Nous disposons en Tunisie, de personnes passionnées, de créateurs de contenus et de journalistes qui proposent une variété de contenus : des podcasts éducatifs, culturels, écologiques, etc.
Arbi Battini, journaliste et producteur des émissions à radio jeunes (la Radio tunisienne), évoque la nécessité de définir des critères pour encadrer cette pratique en Tunisie, afin d’éviter une production anarchique, puisque chaque personne équipée d’un matériel adéquat peut créer un podcast. N’importe qui peut produire un podcast, même si cela ne correspond pas nécessairement aux standards attendus. « À mon avis, un podcast devrait répondre aux critères d’une émission radio ou télévisée », a-t-il soutenu
Arbi Battini conclut : « Le podcasting est une plateforme en constante évolution, mais les critères de base demeurent la qualité du son et de l’image, un scénario bien fait, ainsi qu’un sujet attractif. Cependant, il est difficile, voire impossible d’imposer ou de censurer le contenu diffusé ».
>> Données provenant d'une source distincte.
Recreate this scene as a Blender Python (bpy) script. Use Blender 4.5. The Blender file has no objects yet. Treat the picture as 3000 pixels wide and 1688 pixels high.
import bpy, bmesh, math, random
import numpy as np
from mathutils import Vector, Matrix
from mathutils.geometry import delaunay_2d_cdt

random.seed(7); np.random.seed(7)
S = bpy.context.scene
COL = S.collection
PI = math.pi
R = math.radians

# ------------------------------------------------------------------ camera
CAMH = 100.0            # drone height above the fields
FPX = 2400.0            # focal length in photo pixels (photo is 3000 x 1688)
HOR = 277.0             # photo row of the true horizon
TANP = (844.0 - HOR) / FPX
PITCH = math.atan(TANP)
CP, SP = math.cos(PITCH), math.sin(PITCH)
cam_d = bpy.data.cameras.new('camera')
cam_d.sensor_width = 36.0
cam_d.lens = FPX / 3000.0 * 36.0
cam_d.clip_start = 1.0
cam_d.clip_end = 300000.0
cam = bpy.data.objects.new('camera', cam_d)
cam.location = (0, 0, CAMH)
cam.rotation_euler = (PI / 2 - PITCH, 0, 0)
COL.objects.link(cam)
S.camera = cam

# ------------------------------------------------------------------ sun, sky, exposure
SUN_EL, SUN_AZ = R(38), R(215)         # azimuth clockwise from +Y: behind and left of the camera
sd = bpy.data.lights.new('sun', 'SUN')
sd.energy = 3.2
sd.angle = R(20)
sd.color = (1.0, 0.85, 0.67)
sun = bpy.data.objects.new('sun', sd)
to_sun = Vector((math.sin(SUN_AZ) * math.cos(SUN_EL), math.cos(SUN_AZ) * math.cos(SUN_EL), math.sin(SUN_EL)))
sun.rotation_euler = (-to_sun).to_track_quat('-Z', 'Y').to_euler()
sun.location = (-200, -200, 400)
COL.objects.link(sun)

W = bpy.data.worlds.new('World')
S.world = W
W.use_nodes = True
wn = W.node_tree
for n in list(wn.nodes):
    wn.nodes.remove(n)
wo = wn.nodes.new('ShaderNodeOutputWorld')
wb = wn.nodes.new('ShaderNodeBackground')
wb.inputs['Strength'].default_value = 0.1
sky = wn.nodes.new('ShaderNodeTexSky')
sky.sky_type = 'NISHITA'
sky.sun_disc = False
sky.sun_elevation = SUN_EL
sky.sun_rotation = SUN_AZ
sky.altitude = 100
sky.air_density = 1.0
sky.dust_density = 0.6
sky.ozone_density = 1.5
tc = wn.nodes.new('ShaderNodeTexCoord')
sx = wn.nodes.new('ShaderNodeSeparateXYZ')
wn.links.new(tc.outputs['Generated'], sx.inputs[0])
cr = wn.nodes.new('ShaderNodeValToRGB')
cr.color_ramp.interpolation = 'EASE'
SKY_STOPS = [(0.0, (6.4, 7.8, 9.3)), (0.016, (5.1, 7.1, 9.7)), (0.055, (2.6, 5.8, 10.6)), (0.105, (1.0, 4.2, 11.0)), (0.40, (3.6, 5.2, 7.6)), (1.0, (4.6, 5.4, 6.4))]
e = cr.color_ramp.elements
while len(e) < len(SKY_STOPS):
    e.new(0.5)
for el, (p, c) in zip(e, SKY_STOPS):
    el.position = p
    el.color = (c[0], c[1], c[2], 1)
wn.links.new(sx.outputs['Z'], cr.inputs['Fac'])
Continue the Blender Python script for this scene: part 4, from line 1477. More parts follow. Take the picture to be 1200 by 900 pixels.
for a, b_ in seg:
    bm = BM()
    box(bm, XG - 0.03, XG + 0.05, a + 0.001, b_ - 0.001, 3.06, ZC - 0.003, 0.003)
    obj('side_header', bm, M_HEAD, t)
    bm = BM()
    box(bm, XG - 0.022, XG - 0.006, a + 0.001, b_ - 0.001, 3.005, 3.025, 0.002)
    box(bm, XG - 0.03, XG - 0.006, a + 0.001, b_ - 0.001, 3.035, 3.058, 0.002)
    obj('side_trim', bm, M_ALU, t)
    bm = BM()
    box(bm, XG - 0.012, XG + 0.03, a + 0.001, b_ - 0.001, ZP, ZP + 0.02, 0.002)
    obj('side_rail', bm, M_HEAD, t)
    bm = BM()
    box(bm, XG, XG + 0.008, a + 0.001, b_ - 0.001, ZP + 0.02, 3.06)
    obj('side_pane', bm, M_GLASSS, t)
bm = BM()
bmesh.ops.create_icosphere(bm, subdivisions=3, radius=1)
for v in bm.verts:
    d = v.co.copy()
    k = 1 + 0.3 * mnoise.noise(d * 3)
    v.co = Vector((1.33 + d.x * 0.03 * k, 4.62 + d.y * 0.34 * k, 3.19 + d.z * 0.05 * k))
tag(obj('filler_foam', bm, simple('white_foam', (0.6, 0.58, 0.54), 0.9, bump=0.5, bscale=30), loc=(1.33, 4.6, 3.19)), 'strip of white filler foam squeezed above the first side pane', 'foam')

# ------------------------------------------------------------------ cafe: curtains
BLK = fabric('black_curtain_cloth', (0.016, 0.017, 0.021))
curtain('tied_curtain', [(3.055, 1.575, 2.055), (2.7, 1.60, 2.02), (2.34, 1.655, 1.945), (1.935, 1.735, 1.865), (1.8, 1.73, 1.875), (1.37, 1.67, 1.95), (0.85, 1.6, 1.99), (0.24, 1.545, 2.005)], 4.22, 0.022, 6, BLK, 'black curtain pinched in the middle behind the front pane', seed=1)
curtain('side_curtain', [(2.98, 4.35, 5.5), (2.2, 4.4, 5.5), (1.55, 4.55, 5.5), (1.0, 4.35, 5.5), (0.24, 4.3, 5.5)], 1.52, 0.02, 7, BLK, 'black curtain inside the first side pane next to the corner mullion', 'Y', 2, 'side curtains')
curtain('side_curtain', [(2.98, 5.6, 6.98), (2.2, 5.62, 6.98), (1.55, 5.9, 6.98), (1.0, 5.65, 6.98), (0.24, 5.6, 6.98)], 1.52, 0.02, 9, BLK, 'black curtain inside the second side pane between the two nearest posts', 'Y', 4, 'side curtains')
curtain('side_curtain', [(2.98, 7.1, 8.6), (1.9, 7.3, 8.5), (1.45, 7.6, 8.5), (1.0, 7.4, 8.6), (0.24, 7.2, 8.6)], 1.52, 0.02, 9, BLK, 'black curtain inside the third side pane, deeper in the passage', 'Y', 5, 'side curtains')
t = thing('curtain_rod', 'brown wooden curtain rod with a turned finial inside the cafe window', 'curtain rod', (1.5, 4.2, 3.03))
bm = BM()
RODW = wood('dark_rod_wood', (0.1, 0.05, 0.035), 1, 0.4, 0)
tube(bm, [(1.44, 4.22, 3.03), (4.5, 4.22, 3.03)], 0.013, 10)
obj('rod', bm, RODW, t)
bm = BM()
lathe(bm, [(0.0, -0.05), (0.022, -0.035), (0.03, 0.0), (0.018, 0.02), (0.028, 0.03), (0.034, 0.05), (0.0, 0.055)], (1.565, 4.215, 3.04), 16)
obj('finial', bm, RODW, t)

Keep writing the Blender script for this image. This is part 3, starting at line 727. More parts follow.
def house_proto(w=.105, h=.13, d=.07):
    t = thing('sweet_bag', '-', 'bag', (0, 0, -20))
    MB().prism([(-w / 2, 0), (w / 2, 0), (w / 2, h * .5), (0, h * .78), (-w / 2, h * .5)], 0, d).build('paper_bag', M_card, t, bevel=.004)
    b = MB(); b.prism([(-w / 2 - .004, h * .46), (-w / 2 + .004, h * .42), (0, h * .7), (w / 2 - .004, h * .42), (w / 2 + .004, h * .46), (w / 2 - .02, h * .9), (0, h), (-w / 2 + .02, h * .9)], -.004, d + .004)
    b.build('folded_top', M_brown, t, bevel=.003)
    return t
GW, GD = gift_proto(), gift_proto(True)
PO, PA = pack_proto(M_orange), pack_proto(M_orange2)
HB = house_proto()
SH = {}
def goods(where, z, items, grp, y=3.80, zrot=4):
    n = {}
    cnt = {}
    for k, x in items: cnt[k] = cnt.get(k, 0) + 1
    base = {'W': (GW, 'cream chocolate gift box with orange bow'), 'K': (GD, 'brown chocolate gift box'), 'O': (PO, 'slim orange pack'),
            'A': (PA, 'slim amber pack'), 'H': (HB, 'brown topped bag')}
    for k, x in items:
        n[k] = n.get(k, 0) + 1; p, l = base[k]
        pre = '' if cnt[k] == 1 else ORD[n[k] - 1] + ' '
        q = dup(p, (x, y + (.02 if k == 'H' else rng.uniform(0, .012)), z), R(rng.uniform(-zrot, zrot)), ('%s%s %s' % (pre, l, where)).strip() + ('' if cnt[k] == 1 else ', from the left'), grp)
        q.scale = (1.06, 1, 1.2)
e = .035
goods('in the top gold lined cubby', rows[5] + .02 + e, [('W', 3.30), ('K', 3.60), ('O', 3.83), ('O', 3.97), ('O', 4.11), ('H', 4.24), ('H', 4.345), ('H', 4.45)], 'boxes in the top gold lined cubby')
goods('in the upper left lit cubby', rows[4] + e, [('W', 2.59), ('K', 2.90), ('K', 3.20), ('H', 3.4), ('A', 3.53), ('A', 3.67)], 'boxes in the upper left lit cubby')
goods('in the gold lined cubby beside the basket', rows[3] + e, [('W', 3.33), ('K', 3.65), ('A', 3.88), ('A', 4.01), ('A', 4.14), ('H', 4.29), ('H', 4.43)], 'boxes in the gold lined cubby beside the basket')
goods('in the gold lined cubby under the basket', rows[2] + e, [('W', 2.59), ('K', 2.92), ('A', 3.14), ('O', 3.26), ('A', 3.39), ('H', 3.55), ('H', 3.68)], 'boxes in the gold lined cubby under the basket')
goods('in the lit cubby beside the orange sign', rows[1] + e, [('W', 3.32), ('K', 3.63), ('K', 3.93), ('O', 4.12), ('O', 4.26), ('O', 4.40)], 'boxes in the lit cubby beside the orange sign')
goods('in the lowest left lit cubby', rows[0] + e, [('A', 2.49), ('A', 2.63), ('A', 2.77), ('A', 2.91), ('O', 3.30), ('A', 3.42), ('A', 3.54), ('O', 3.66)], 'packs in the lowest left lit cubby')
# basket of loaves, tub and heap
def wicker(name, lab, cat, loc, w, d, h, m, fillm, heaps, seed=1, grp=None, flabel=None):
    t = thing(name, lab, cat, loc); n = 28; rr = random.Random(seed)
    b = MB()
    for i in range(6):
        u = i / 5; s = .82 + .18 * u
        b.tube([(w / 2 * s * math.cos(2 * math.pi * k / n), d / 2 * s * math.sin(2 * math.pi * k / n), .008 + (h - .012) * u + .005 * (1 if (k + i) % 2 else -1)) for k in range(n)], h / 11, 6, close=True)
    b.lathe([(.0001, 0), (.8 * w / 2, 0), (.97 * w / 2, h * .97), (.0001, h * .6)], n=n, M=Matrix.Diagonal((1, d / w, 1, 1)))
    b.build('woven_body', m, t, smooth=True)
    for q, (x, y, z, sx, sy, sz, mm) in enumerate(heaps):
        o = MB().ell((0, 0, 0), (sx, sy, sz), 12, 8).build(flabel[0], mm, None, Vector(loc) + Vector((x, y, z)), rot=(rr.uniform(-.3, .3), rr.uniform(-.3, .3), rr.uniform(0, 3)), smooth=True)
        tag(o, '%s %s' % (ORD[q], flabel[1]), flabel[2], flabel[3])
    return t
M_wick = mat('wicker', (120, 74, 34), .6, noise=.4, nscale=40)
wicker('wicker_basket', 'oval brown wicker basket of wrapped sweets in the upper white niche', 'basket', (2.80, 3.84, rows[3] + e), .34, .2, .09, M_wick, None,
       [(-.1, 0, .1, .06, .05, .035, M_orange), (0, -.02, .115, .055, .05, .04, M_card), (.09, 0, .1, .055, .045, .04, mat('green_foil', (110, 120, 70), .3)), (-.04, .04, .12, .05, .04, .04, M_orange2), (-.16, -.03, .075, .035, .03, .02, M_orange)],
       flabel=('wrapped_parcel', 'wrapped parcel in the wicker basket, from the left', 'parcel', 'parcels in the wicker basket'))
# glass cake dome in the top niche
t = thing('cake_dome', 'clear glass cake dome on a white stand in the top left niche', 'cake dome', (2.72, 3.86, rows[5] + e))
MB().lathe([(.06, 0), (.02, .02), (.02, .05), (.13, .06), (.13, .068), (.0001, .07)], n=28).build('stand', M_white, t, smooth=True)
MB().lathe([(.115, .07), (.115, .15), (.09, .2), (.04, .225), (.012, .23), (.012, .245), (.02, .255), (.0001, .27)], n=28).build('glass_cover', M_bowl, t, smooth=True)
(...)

L’article 19 de la Déclaration universelle des droits de l’Homme du 10 décembre 1948 dispose que «tout individu a droit à la liberté d’opinion et d’expression, ce qui implique le droit de ne pas être inquiété pour ses opinions et celui de chercher, de recevoir et de répandre, sans considérations de frontières, les informations et les idées par quelque moyen d’expression que ce soit. »
En résumé, créer un podcast ne se limite pas à suivre une tendance à la mode. C’est un acte d’engagement envers le partage d’informations significatives et pertinentes, dans le but d’éduquer, de divertir et d’inspirer le public.